Однажды в королевском дворце в Амстердаме, где он был вместе с другими аккредитованными журналистами, Капа заявил шефу протокола: Королева бросила на меня взгляд — так она велела мне подойти. В результате он единственный из всех журналистов был на два дня допущен лично к королеве, а не просто получил протокольный доступ в резиденцию. Сделанный им репортаж получил скромное название «Королева и я».

Человек без гражданства, космополит, еврей, говоривший на «капском» диалекте, то есть на всех языках разом и ни на каком конкретно, он был воплощением того, что пытались искоренить нацисты. В Magnum все были евреями, даже те, кто таковыми не являлись. Если Анри относился ко всему ужасно серьезно, устанавливал эстетические и моральные нормы, то Капа никогда не воспринимал себя всерьез. Например, когда в кассе агентства не оставалось денег, он шел играть на скачках.

Прежде всего, Капа был очень умен, человека мог оценить с одного взгляда. Он был способен осадить зарвавшегося типа или заставить помириться кого угодно.
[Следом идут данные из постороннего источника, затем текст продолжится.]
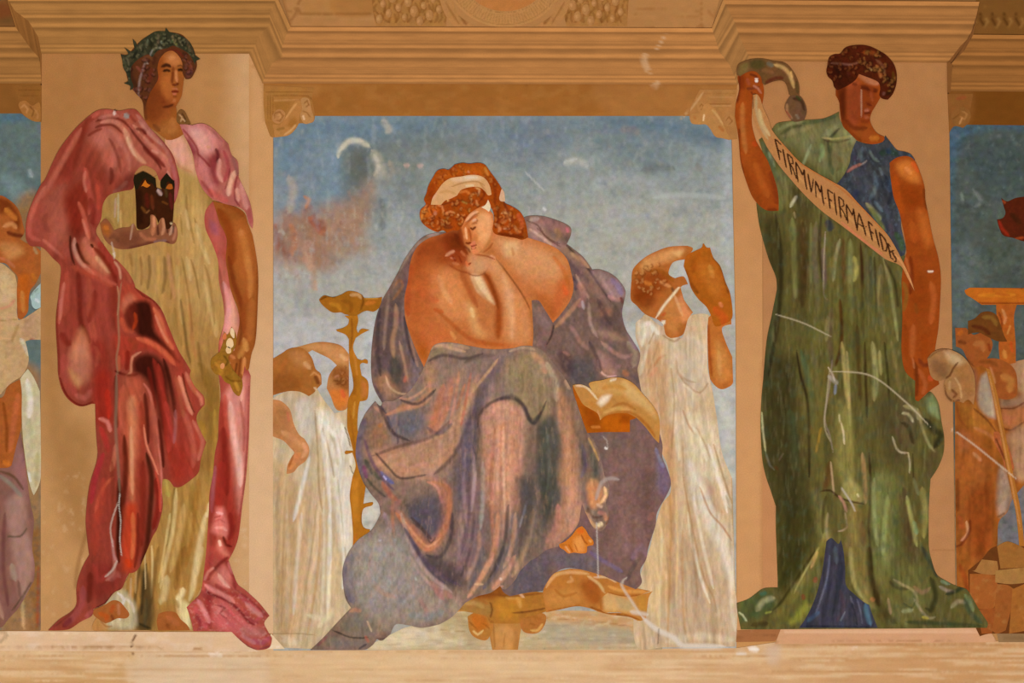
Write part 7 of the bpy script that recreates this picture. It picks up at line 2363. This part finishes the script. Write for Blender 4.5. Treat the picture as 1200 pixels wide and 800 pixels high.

Мы понятия не имели, где он ночует — в квартире, в отеле или у очередной подружки. После его смерти осталось несколько весьма элегантных костюмов, а также куча неоплаченных счетов. Капа не был создан ни для мирной старости, ни для циничного мира, ведь он никогда не был циником. Странник, Улисс, себе на уме как трикстер, подвижный как ртуть, Фигаро, Рультабий — да, но циник — никогда. Свободный, независимый, он обозначил совершенно новый этап в истории фоторепортажа, подняв вопрос о соблюдении авторских прав, и это было завоеванием независимости. Авторские тексты под фото, копирайты, кадрирование. Сегодня еще сложнее, чем в его время, отстаивать независимость, но это крайне важно и полезно.
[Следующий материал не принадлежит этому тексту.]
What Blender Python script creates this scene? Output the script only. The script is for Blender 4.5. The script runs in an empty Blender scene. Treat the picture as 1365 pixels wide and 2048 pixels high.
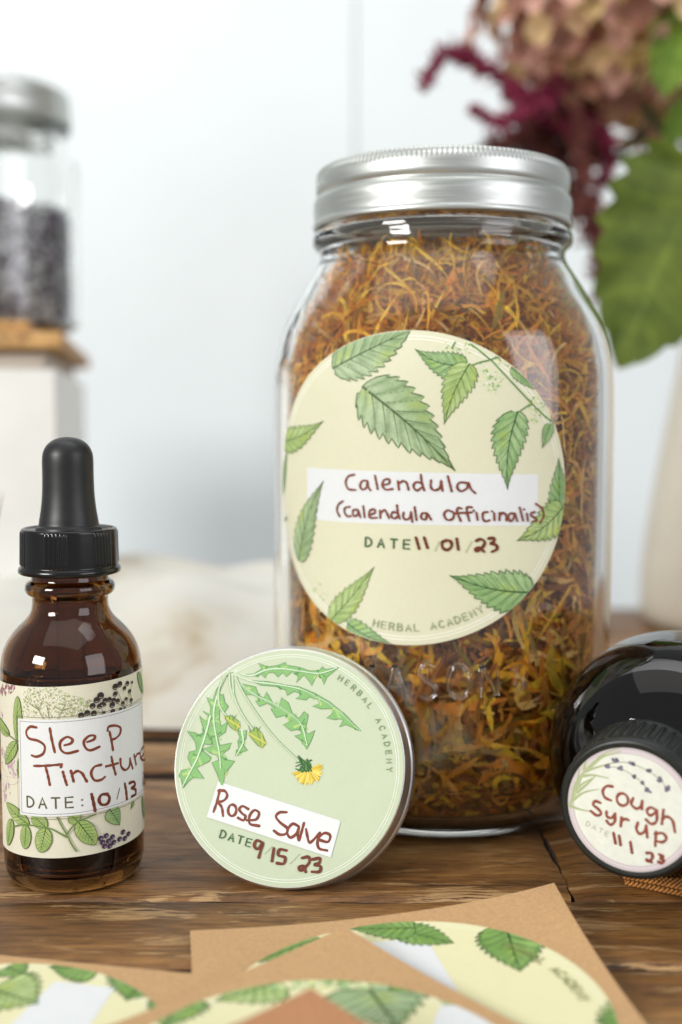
import bpy, math, random
import numpy as np
from mathutils import Vector, Matrix
from mathutils.geometry import tessellate_polygon

random.seed(7)
rs = np.random.RandomState(11)
sc = bpy.context.scene
COL = sc.collection
R = math.radians
MM = 0.001

# ------------------------------------------------------------------ camera
F_PX, PITCH, CAM_H = 2330.0, R(4.5), 108.0       # millimetres above the table
cam_d = bpy.data.cameras.new('camera')
cam = bpy.data.objects.new('camera', cam_d)
COL.objects.link(cam)
cam_d.sensor_fit = 'VERTICAL'
cam_d.sensor_height = 36.0
cam_d.lens = 36.0 * F_PX / 2048.0
cam_d.clip_start = 0.01
cam_d.clip_end = 20
cam.location = (0, 0, CAM_H * MM)
cam.rotation_euler = (math.pi / 2 - PITCH, 0, 0)
cam_d.dof.use_dof = True
cam_d.dof.focus_distance = 0.266
cam_d.dof.aperture_fstop = 6.6
cam_d.dof.aperture_blades = 0
sc.camera = cam

# ------------------------------------------------------------------ light
w = bpy.data.worlds.new('World')
sc.world = w
w.use_nodes = True
w.node_tree.nodes['Background'].inputs['Color'].default_value = (0.97, 0.99, 1.0, 1)
w.node_tree.nodes['Background'].inputs['Strength'].default_value = 0.42


def area_light(name, loc, target, sx, sy, power, col=(1, 1, 1), spread=180):
    l = bpy.data.lights.new(name, 'AREA')
    l.shape = 'RECTANGLE'
    l.size, l.size_y = sx, sy
    l.energy = power
    l.spread = R(spread)
    l.color = col
    o = bpy.data.objects.new(name, l)
    COL.objects.link(o)
    o.location = loc
    d = Vector(target) - Vector(loc)
    o.rotation_euler = d.to_track_quat('-Z', 'Y').to_euler()
    return o


area_light('window_light', (-0.88, -0.55, 0.50), (0.02, 0.33, 0.08), 0.42, 0.36, 14.2, (1.0, 0.985, 0.96))
area_light('wall_wash_light', (-0.20, 0.50, 0.80), (0.0, 0.90, -0.12), 1.3, 0.3, 1.6, (0.98, 0.99, 1.0), 110)  # added lamp washing the wall brighter, no window there
area_light('far_window_light', (0.95, -0.45, 0.45), (0.05, 0.33, 0.07), 0.7, 0.7, 5, (0.95, 0.94, 1.0))

area_light('overhead_fill_light', (-0.1, 0.05, 1.45), (0.0, 0.45, 0.0), 1.5, 1.3, 4.5, (1.0, 0.99, 0.97))  # added overhead fill, makes up for the dimmer world light

sc.view_settings.view_transform = 'Standard'
sc.view_settings.look = 'None'
sc.view_settings.exposure = 0
sc.view_settings.gamma = 1
sc.render.engine = 'CYCLES'
sc.cycles.use_denoising = True
sc.cycles.max_bounces = 22
sc.cycles.transmission_bounces = 12
sc.cycles.transparent_max_bounces = 12
sc.cycles.glossy_bounces = 6
sc.cycles.diffuse_bounces = 10
sc.cycles.sample_clamp_indirect = 40
sc.cycles.blur_glossy = 0.6


# ------------------------------------------------------------------ colour and node helpers
def lin(c):
    c = c / 255.0
    return c / 12.92 if c <= 0.04045 else ((c + 0.055) / 1.055) ** 2.4


def C(r, g, b):
    return (lin(r), lin(g), lin(b), 1.0)


def new_mat(name):
    m = bpy.data.materials.new(name)
    m.use_nodes = True
    nt = m.node_tree
    return m, nt, nt.nodes['Principled BSDF']


def setp(b, **k):
    names = dict(col='Base Color', rough='Roughness', metal='Metallic', ior='IOR', trans='Transmission Weight',
                 coat='Coat Weight', coatr='Coat Roughness', spec='Specular IOR Level', sub='Subsurface Weight',
                 subr='Subsurface Radius', subs='Subsurface Scale', aniso='Anisotropic', sheen='Sheen Weight', alpha='Alpha')
    for a, v in k.items():
        b.inputs[names[a]].default_value = v


def N(nt, t, **k):
    n = nt.nodes.new(t)
    for a, v in k.items():
        if a in n.inputs:
            n.inputs[a].default_value = v
        else:
            setattr(n, a, v)
    return n


def coords(nt, scale=(1, 1, 1), kind='Object', rot=(0, 0, 0)):
    tc = N(nt, 'ShaderNodeTexCoord')
    mp = N(nt, 'ShaderNodeMapping')
    mp.inputs['Scale'].default_value = scale
    mp.inputs['Rotation'].default_value = rot
    nt.links.new(tc.outputs[kind], mp.inputs['Vector'])
    return mp.outputs[0]


def noise(nt, vec, scale, detail=4, rough=0.55, dist=0.0):
    n = N(nt, 'ShaderNodeTexNoise')
    n.inputs['Scale'].default_value = scale
    n.inputs['Detail'].default_value = detail
    n.inputs['Roughness'].default_value = rough
    n.inputs['Distortion'].default_value = dist
    if vec is not None:
        nt.links.new(vec, n.inputs['Vector'])
    return n


def ramp(nt, src, stops, interp='LINEAR'):
    r = N(nt, 'ShaderNodeValToRGB')
    r.color_ramp.interpolation = interp
    e = r.color_ramp.elements
    while len(e) < len(stops):
        e.new(0.5)
    for el, (p, c) in zip(e, stops):
        el.position = p
        el.color = c if len(c) == 4 else (*c, 1)
    nt.links.new(src, r.inputs[0])
    return r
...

Капа никогда не оглядывался назад, уверен, что по части создания архивов он был полный нуль. Вольный дух, упорно преследующий свою цель. Он всегда занимал определенную позицию: так в Испании он фотографировал только со стороны республиканцев.

Я показываю Марку сделанный Капой снимок, где Пикассо шествует по пляжу, как паж, неся зонт над королевой.

Совершенно понятно, почему фотография получилась именно такой: Капа не фотографировал Пикассо, но по-дружески проводил с ним время — вне всякой связи с политикой или войной в Испании.

Не будучи журналистом, Капа так сумел раскрыть Пикассо!

Именно.

Жизнь агентства Magnum

Я почти сразу понял, какую важную роль играли в начале деятельности агентства Magnum Капа и Картье-Брессон. Анри был самым организованным и вдумчивым. И разумеется, он был самым лучшим фотографом. Капа по-рыцарски, а порой и с иронией, поддерживал его. Но все же руководил агентством именно Капа. Анри был не в состоянии решать практические вопросы. Да и будущее агентства они видели по-разному. Капа хотел, чтобы Magnum расширялся, принимал новых членов, а Анри был с этим не очень согласен.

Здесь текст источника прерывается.